Tim Ridgway, political correspondent for The Argus in Brighton, took to the social networking site after receiving the email sent by councillor Christopher Hawtree, a member of the city’s ruling Green party.

He commented:  “Amused after @chrishawtree sends me email saying he dislikes he asking him for quotes after meetings. Is that not a job of a local cllr?”

But Coun Hawtree responsed that he had a “great dislike” of the reader comments in The Argus and that he preferred to appear in other papers such as the weekly Brighton and Hove Independent or Latest Homes magazine.

This is one of those stories which should irritate most journalists. Who does this councillor think he is to consider himself above questioning about decisions he is making?

But think about it a bit more and I start to see a potential problem. As one of the HTFP commenter pointed out, there is nothing compelling a councillor to speak to the Press after a meeting, and maybe the Argus reporter is right to tell everyone the councillor likes dodging questions.

However, it’s his reason/excuse which worries me. If he is subject to unfair abuse on the Argus’s website via the comments beneath stories, then it figures he should seek to reduce the risk of such abuse. Unlike Hazeldene Parish Council, who want to tamper with democratic transparency, the councillor in Brighton isn’t asking for council meetings to be held in secret.

And this poses a real problem for local newspapers.

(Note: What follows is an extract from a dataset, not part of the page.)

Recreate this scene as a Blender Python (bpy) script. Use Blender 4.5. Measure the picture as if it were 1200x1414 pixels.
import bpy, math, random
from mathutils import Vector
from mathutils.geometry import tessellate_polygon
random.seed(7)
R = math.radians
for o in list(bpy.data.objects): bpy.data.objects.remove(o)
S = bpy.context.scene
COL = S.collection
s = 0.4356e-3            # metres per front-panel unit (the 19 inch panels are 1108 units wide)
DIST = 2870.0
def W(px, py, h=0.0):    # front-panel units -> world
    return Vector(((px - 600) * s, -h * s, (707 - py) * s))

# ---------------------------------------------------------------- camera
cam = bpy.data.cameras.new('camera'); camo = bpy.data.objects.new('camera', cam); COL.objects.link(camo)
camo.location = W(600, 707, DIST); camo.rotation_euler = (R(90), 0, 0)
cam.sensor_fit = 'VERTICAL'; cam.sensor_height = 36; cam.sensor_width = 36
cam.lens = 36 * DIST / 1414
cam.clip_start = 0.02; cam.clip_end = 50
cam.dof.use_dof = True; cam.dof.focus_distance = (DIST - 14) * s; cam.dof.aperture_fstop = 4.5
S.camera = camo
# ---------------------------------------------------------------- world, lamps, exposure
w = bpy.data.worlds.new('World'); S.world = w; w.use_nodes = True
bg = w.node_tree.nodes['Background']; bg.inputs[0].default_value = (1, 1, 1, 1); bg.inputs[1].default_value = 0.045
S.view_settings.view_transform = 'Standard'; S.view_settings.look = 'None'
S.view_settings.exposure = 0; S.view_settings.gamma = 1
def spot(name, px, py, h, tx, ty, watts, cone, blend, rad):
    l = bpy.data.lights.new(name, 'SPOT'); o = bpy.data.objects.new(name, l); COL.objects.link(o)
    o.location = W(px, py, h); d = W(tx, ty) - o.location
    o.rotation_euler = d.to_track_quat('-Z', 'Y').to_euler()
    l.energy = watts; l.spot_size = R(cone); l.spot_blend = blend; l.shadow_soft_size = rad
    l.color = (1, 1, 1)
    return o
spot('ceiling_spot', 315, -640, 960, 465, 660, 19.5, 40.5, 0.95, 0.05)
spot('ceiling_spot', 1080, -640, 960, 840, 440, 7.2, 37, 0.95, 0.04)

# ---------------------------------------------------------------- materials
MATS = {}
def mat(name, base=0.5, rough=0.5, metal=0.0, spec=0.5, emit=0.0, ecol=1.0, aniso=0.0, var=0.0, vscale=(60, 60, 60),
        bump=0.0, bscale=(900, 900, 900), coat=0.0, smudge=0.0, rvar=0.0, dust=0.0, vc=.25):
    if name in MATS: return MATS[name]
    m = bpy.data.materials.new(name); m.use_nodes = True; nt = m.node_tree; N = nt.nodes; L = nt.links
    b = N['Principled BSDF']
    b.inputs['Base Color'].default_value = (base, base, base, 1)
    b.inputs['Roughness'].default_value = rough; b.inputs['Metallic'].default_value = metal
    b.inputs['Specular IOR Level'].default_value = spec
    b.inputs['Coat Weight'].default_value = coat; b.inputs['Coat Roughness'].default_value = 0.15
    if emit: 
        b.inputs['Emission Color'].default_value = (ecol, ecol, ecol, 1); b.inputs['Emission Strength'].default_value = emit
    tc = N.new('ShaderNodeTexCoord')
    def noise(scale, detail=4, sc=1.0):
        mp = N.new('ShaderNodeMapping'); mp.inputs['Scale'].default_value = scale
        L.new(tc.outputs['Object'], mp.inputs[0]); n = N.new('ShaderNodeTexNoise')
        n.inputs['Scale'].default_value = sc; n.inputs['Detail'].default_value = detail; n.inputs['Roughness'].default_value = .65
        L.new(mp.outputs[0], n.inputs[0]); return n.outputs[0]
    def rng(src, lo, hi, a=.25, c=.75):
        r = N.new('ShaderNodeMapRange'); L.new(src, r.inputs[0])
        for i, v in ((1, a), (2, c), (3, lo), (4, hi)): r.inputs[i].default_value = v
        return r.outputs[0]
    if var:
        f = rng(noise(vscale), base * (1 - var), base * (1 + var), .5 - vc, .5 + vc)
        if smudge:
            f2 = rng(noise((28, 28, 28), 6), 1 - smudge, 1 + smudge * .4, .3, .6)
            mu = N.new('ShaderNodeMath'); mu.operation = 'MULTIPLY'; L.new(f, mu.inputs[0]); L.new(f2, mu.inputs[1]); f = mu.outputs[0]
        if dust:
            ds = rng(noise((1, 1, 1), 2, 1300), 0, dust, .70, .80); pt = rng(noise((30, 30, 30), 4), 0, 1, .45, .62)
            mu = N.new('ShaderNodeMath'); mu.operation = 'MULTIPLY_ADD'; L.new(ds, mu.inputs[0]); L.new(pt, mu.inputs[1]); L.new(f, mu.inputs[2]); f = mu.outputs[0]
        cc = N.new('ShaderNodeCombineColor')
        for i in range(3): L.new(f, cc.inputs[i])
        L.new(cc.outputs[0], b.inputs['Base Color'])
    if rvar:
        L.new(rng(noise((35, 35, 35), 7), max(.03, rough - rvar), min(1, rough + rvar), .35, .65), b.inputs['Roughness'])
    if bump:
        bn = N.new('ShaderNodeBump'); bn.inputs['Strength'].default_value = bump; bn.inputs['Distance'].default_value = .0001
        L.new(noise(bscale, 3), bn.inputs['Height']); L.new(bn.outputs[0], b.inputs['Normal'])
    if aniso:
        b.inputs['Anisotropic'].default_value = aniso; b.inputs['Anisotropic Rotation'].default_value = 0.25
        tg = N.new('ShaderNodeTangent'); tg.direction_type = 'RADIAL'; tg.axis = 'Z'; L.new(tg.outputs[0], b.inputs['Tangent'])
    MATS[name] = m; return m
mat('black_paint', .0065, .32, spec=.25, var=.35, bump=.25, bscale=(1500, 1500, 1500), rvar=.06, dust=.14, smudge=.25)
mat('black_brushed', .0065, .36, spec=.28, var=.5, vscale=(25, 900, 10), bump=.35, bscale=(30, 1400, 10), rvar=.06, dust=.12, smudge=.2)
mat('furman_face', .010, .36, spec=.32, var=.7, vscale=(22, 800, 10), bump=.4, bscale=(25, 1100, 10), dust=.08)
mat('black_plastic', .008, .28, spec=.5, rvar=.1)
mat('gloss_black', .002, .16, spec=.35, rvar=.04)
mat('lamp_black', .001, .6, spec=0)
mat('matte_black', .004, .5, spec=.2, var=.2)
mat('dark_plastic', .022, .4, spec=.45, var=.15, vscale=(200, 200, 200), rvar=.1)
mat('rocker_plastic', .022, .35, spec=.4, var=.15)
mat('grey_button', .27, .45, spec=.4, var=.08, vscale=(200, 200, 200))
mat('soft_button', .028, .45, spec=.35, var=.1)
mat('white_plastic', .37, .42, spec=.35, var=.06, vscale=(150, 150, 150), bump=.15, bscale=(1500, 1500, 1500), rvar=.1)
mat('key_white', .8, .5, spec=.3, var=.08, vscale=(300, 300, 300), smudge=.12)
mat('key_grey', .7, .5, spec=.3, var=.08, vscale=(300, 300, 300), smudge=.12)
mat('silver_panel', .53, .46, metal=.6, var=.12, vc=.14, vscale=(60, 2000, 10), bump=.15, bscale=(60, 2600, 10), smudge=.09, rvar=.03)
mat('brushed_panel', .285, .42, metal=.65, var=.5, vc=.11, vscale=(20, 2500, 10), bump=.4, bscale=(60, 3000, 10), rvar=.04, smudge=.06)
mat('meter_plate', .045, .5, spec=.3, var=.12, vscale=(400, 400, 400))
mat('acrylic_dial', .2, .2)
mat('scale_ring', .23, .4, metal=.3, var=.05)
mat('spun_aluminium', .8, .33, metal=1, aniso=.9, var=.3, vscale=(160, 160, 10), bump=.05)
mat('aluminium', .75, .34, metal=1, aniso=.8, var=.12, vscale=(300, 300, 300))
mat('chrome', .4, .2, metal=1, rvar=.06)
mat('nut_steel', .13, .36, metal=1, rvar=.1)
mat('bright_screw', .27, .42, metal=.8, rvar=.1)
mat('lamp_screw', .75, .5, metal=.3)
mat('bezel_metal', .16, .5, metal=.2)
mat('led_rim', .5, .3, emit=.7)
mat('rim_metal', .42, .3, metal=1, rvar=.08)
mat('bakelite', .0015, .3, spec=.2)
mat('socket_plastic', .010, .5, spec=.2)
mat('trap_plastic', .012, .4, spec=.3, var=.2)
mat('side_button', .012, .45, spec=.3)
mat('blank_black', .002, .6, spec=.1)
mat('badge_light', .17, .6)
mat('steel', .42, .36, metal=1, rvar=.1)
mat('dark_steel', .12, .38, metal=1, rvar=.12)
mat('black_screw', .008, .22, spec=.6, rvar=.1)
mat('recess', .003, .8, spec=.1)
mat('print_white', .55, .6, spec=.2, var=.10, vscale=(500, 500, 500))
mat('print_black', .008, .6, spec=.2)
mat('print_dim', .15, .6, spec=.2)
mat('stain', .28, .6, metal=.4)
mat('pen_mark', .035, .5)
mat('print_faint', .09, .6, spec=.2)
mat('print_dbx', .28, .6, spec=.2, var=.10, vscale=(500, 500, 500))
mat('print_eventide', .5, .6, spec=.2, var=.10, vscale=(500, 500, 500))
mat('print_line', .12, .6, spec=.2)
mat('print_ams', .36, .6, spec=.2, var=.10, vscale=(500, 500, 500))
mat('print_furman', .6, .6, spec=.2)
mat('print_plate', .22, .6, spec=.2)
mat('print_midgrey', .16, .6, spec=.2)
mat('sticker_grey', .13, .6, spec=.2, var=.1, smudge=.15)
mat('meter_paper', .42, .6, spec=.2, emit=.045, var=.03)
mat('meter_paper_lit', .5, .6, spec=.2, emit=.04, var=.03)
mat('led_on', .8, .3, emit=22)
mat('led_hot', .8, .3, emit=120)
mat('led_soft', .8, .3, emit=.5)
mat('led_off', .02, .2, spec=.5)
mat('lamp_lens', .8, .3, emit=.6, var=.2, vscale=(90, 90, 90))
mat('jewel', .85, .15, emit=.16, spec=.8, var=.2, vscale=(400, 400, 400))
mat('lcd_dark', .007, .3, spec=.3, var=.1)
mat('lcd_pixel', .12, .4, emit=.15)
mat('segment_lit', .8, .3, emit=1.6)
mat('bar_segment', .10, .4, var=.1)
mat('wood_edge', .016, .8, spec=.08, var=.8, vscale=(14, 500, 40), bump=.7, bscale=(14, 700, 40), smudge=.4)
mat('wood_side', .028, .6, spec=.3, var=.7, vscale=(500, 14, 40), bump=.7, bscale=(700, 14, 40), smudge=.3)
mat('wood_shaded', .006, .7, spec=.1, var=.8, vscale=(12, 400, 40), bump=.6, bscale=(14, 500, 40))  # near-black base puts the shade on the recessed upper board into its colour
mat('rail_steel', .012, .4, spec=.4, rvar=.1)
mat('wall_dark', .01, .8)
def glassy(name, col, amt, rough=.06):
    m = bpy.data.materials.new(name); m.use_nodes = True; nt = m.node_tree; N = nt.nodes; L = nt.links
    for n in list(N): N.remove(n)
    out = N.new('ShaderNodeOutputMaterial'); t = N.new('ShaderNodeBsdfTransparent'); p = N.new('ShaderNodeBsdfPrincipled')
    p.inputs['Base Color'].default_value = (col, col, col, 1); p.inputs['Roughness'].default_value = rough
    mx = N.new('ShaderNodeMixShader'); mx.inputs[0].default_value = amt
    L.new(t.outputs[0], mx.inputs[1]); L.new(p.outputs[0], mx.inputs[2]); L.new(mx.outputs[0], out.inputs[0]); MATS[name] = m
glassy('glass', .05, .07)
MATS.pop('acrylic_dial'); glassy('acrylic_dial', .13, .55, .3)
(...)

Unlike a residents association website, newspapers carry with them a reputation of providing news and information you can trust. They’ve traditionally provided a forum for discussion – the letters page – where the rules were simple: Keep it clean, keep it polite, and tell us who you are.

Thanks to legal rulings around who is responsible for comments if a website pre-moderates them, the rules for commenting online are effectively non-existent: No obligation to keep it clean, no obligation to keep it polite, and, often, no presumption that real identities must be revealed.

The result is, even in newsrooms which spend significant sums of money on community teams like the Guardian, carefully-crafted work at the top half of the page, and unpleasant commenting underneath with the odd on-topic, meaningful comment struggling to force its way through.

Hannah Waldram, a member of the Guardian’s community team, has recently argued passionately in favour of commenting on news websites. Her efforts – via a Tumblr highlighting a good comment a day – earned her a rather snarky write-up in Private Eye. I agree with a lot of what she said: Journalists shouldn’t fear critical comments, and they can add a lot to our journalism. I would dispute the suggestion that you get back what you put in to building a strong commenting community though – it just isn’t that simple, as colleagues who have previously spent hours pre-moderating comments have been quick to tell me.

The problem is that comments often they don’t add to the journalism. Much has been made of Trinity Mirror’s decision to use Facebook login for commenting on our new websites. It wasn’t done for this reason, but the net effect has been fewer comments, but high-quality (generally) comments, with little, if any, reactive moderation required. Trawling through many of the most commented articles on the old Manchester Evening News website, I noticed the majority of the comments weren’t about the story, or even the topic of the story. They were arguments within arguments, not adding to the story, not adding to the journalism … but making the website a nastier place to be.

Hannah’s solution to such comments is: 

“you just need to be experienced in tuning out the rage/rants and one-liners and homing in on what is actually constructive or editorially valuable.”

As journalists, we should be able to do that. But should a councillor, doing his job, really be expected to put up with personal abuse and allegations? Or a GP who runs the new commissioning group on a tight budget? Or a grieving relative? Or a police inspector? Or anyone who would traditionally talk to us because they know they should be able to expect a fair deal.  As Martin Belam elsewhere points out:

“I think the interactivity of comments, and the expanding number of voices that mainstream media facilitates being heard are a good thing. But it is incredibly wearing wading through people acting like dicks to get to them.”

And that’s the risk for news websites everywhere: The comments may not only scare off readers and advertisers (and I know advertisers who have been put off by them), but they could make it easier for those who should be held to account to dodge being held to account. In short: Why give them the excuse?